Four Cups of Green Tea by Mari Kimura (2014) - Video
PUBLISHED:  May 06, 2014
DESCRIPTION:
James Nyoraku Schlefer, Shakuhachi, Kathleen Supové, Piano

"Four cups of Green Tea" is written for James Nyoraku Schlefer and Kathleen Supové for Kyo-Shin-An Arts. The title derives from a famous "Kyo-ka", a popular-culture version of Haiku, that depicts the 1854 arrival of the American Navy Admiral Matthew Perry to end the 300-year old Japanese isolationism.
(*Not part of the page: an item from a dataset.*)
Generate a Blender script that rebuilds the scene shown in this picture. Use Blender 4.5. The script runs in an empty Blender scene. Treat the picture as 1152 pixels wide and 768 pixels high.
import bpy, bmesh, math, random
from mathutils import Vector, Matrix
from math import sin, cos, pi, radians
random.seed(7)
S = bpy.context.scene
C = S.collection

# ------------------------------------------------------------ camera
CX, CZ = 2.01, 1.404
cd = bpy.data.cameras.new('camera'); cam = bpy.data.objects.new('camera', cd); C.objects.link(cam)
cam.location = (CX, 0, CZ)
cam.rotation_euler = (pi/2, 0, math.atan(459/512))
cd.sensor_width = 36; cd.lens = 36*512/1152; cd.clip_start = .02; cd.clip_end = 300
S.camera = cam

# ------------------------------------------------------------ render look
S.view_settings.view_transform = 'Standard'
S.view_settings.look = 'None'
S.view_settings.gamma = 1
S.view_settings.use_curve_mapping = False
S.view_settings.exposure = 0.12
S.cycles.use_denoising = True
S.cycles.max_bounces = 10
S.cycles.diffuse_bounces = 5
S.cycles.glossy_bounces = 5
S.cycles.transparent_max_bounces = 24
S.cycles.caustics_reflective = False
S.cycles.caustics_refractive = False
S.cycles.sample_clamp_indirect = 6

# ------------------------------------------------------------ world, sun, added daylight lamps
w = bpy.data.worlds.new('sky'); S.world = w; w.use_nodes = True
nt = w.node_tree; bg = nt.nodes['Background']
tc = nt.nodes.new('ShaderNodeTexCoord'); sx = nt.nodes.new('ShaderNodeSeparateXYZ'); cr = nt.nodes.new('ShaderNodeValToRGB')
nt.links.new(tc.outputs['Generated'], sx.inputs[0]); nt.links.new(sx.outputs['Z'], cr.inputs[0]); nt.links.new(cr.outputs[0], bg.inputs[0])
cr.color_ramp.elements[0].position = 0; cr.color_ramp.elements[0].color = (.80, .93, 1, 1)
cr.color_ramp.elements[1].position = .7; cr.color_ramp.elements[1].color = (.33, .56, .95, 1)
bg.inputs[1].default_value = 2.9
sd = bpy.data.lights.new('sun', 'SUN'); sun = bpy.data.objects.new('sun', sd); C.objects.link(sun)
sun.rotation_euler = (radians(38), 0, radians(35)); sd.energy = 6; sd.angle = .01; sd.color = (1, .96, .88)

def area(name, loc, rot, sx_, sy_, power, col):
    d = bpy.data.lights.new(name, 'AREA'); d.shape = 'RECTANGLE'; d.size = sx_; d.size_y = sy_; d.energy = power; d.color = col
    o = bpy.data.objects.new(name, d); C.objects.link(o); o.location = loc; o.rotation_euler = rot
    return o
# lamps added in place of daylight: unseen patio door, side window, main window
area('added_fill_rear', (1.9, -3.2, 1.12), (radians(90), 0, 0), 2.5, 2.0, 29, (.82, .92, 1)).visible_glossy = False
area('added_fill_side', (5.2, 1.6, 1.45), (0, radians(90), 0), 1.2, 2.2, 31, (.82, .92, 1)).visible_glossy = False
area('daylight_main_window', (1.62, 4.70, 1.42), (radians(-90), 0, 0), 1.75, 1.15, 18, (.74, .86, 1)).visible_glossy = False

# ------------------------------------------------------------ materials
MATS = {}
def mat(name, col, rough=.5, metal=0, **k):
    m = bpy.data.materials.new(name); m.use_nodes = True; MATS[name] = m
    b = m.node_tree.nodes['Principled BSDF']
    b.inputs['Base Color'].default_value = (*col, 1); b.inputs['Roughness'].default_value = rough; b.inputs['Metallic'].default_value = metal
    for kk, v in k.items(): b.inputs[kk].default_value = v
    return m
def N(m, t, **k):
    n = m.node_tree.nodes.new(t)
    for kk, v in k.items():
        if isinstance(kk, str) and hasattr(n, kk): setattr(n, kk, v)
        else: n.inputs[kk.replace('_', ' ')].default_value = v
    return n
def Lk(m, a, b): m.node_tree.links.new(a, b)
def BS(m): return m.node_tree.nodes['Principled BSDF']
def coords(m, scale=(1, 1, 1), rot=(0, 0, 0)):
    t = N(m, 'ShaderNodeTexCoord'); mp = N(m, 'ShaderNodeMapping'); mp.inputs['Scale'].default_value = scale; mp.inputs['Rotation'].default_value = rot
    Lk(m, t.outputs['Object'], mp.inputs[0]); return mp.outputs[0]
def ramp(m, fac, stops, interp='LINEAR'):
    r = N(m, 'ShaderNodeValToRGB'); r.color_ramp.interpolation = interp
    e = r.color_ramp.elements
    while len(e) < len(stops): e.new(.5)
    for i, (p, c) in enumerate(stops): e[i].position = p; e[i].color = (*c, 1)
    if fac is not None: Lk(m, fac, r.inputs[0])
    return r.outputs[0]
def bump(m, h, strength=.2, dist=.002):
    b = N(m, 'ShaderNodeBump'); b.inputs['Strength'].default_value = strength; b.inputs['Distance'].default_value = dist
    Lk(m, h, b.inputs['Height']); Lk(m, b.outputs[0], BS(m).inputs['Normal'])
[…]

The text by an unknown author reads: "Waking us up from our peaceful sleep: only four cups of tea and we can't even sleep at night." The "Kyo-ka", which literally means "crazy song", uses the name of a high-quality green tea called "Jo-ki sen", which is phonetically the same with the word "steamship" in Japanese. Admiral Perry appeared with four black steamships in the bay of Tokyo which astonished and frightened the citizens and the Japanese government. Thus it satirizes the panic with the double entendre of "four black steamship" and "four cups of green tea." I took various references including pitches from old steam boat horns, some iconic Western flute motifs (Debussy's Prelude de l'après-midi d'un Faun, Edgar Varèse's Density 21.5), and "Perry's Victory", a 1850's navy song honoring the General Oliver Perry, Matthew Perry's brother, and likely known by those American navy officers who came to Japan. As Japan was opened to the west and the cultures mutually exposed each other, another iconic American tunes such as Scott Joplin's Maple Leaf, gets Shakuhachi-rized and the old East and the new West coexist with one another, affecting each other.